Campaign attacks on Barack Obama and his crew as latte-drinking elitists are finally coming into play in their war of words with Rupert Murdoch’s rough-and-ready outback minions.
Any country boy could have told them a basic rule of rural life: Never get into a contest with a skunk.
Now, the Administration is finding itself befouled by controversy as an ABC correspondent asks at a briefing why “one of our sister organizations” was excluded from a round of official interviews and a moderate House Democrat calls the feud “a mistake…beneath the White House to get into a tit for tat with news organizations.”

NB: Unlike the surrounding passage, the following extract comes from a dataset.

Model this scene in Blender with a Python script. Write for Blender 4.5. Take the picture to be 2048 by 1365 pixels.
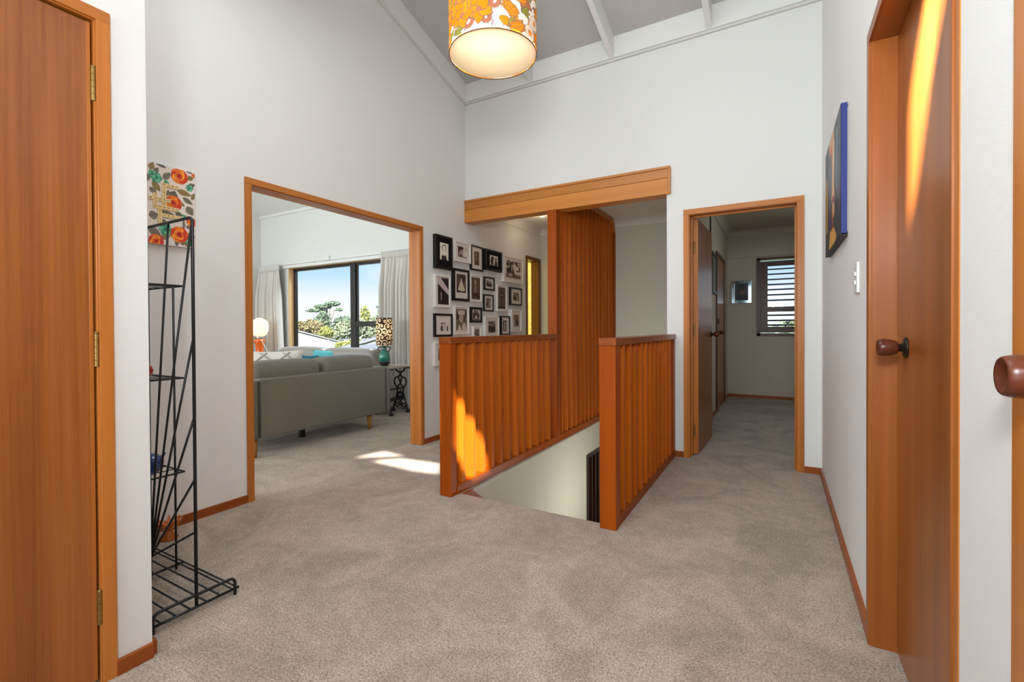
import bpy, bmesh, math, random
import numpy as np
from mathutils import Vector, Matrix
from mathutils.geometry import tessellate_polygon

for o in list(bpy.data.objects):
    bpy.data.objects.remove(o, do_unlink=True)
scene = bpy.context.scene
COL = scene.collection
rng = random.Random(7)

# ------------------------------------------------------------------ camera
YAW, PITCH, ROLL, FPX = 0.5199, -0.0086, 0.0052, 931.0
def cam_axes():
    c, s = math.cos(YAW), math.sin(YAW)
    r = Vector((c, s, 0)); w = Vector((-s, c, 0)); z = Vector((0, 0, 1))
    f = w * math.cos(PITCH) + z * math.sin(PITCH)
    u = -w * math.sin(PITCH) + z * math.cos(PITCH)
    return r * math.cos(ROLL) - u * math.sin(ROLL), r * math.sin(ROLL) + u * math.cos(ROLL), f
R_, U_, F_ = cam_axes()
cam_data = bpy.data.cameras.new('camera')
cam_data.sensor_width = 36.0
cam_data.lens = FPX / 2048 * 36.0
cam_data.shift_x = (1024 - 1022.9) / 2048
cam_data.shift_y = (665.3 - 682.5) / 2048
cam_data.clip_start = 0.02
cam_data.clip_end = 500
cam = bpy.data.objects.new('camera', cam_data)
COL.objects.link(cam)
m = Matrix.Identity(4)
for i in range(3):
    m[i][0] = R_[i]; m[i][1] = U_[i]; m[i][2] = -F_[i]; m[i][3] = (0, 0, 1.05)[i]
cam.matrix_world = m
scene.camera = cam

# ------------------------------------------------------------------ view + world
vs = scene.view_settings
vs.view_transform = 'Standard'
vs.look = 'None'
vs.gamma = 1.0
vs.use_curve_mapping = False
vs.exposure = 0.06

def lin(c):
    out = []
    for v in c[:3]:
        v = v / 255.0
        out.append(v / 12.92 if v <= 0.04045 else ((v + 0.055) / 1.055) ** 2.4)
    return (out[0], out[1], out[2], 1.0)

world = bpy.data.worlds.new('sky')
scene.world = world
world.use_nodes = True
wt = world.node_tree
for n in list(wt.nodes): wt.nodes.remove(n)
W_ = wt.nodes.new
out = W_('ShaderNodeOutputWorld'); bg = W_('ShaderNodeBackground')
tc = W_('ShaderNodeTexCoord'); sep = W_('ShaderNodeSeparateXYZ')
ramp = W_('ShaderNodeValToRGB')
ramp.color_ramp.elements[0].position = 0.0; ramp.color_ramp.elements[0].color = lin((246, 248, 252))
ramp.color_ramp.elements[1].position = 0.75; ramp.color_ramp.elements[1].color = lin((105, 168, 235))
e = ramp.color_ramp.elements.new(0.06); e.color = lin((243, 248, 253))
e = ramp.color_ramp.elements.new(0.11); e.color = lin((188, 226, 252))
e = ramp.color_ramp.elements.new(0.20); e.color = lin((150, 206, 250))
nz = W_('ShaderNodeTexNoise'); nz.inputs['Scale'].default_value = 5.0; nz.inputs['Detail'].default_value = 5
mp = W_('ShaderNodeMapping'); mp.inputs['Scale'].default_value = (1, 1, 4)
cr = W_('ShaderNodeValToRGB'); cr.color_ramp.elements[0].position = 0.52; cr.color_ramp.elements[1].position = 0.95
mix = W_('ShaderNodeMix'); mix.data_type = 'RGBA'
L = wt.links.new
L(tc.outputs['Generated'], sep.inputs[0]); L(sep.outputs['Z'], ramp.inputs[0])
L(tc.outputs['Generated'], mp.inputs[0]); L(mp.outputs[0], nz.inputs['Vector']); L(nz.outputs['Fac'], cr.inputs[0])
L(cr.outputs[0], mix.inputs[0]); L(ramp.outputs[0], mix.inputs[6]); mix.inputs[7].default_value = lin((250, 251, 253))
L(mix.outputs[2], bg.inputs['Color']); bg.inputs['Strength'].default_value = 1.08
L(bg.outputs[0], out.inputs[0])

# ------------------------------------------------------------------ lights
SUN_DIR = Vector((-0.80, 1.0, -0.97)).normalized()
sd = bpy.data.lights.new('sun', 'SUN'); sd.energy = 21.0; sd.angle = math.radians(0.7); sd.color = (1.0, 0.95, 0.86)
sun = bpy.data.objects.new('sun', sd); COL.objects.link(sun)
sun.rotation_euler = SUN_DIR.to_track_quat('-Z', 'Y').to_euler(); sun.location = (3, -4, 8)

def area(name, loc, target, sx, sy, power, color=(1, 1, 1), spread=180):
    d = bpy.data.lights.new(name, 'AREA'); d.shape = 'RECTANGLE'; d.size = sx; d.size_y = sy
    d.energy = power; d.color = color; d.spread = math.radians(spread)
    o = bpy.data.objects.new(name, d); COL.objects.link(o); o.location = loc
    o.rotation_euler = (Vector(target) - Vector(loc)).to_track_quat('-Z', 'Y').to_euler()
    return o
# added fill area lights without a seen source, and the photographer's flash
area('entry_fill', (-0.75, -4.3, 2.3), (-0.9, 3.0, 1.6), 1.9, 3.8, 95, (0.865, 0.95, 1.0))  # added fill, stands in for daylight from the unseen entry side
area('living_side_fill', (-7.3, 1.2, 1.7), (-2.0, 2.4, 1.2), 2.2, 1.8, 32, (0.865, 0.95, 1.0))  # added fill to lift the right wall; no window modelled there
area('overhead_fill', (-1.40, 0.85, 3.5), (-0.2, 1.7, 0.0), 1.9, 1.6, 46, (0.865, 0.95, 1.0))  # added overhead fill for the foyer; the ceiling has no opening
area('living_fill', (-5.3, -1.2, 1.7), (-5.2, 4.0, 1.2), 3.6, 2.4, 140, (0.865, 0.95, 1.0))  # added fill that brightens the living room from its unseen side
area('window_fill', (-5.6, 6.6, 4.3), (-5.4, 3.9, .7), 3.4, 1.6, 420, (0.92, 0.97, 1.0))  # added fill outside, mimics bright sky above the large window
area('hall_fill', (1.0, 5.9, 1.7), (-.6, 6.0, .9), 1.4, 1.4, 9, (0.92, 0.97, 1.0))  # added fill that brightens the hall from its unseen side
area('camera_flash', (-0.02, -0.25, 1.62), (-0.9, 3.9, 2.3), 0.36, 0.28, 33, (0.88, 0.955, 1.0))
def point(name, loc, power, color, r=0.05):
    d = bpy.data.lights.new(name, 'POINT'); d.energy = power; d.color = color; d.shadow_soft_size = r
    o = bpy.data.objects.new(name, d); COL.objects.link(o); o.location = loc
    return o
point('stairwell_fill', (-.98, 4.15, -.62), 15, (0.95, 0.97, 0.92), 0.18)  # added fill to brighten the stairwell wall, not a fixture
point('downlight_glow', (-2.42, 4.98, 2.25), 1.5, (1.0, 0.8, 0.55), 0.04)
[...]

The President himself, after pointedly meeting with Keith Olbermann, Rachel Maddow, Maureen Dowd, Frank Rich and other sympathetic souls, goes public on NBC. “What our advisers have simply said is that we are going to take media as it comes,” he observes. “And if media is operating, basically, as a talk radio format, then that’s one thing. And if it’s operating as a news outlet, then that’s another.”
Historically, that’s a distinction the American people have always reserved the right to make for themselves. Back in the late 1960s, Richard Nixon unleashed his Vice President Spiro Agnew to attack the unfriendly media.
Agnew, who later resigned in disgrace for taking bribes, pelted them with alliterative epithets–“pusillanimous pussyfooters,” “nattering nabobs of negativism” and “an effete corps of impudent snobs who characterize themselves as intellectuals,” phrases coined by the recently deceased William Safire who later morphed into a respected New York Times columnist and Pat Buchanan, who is still pontificating for MSNBC.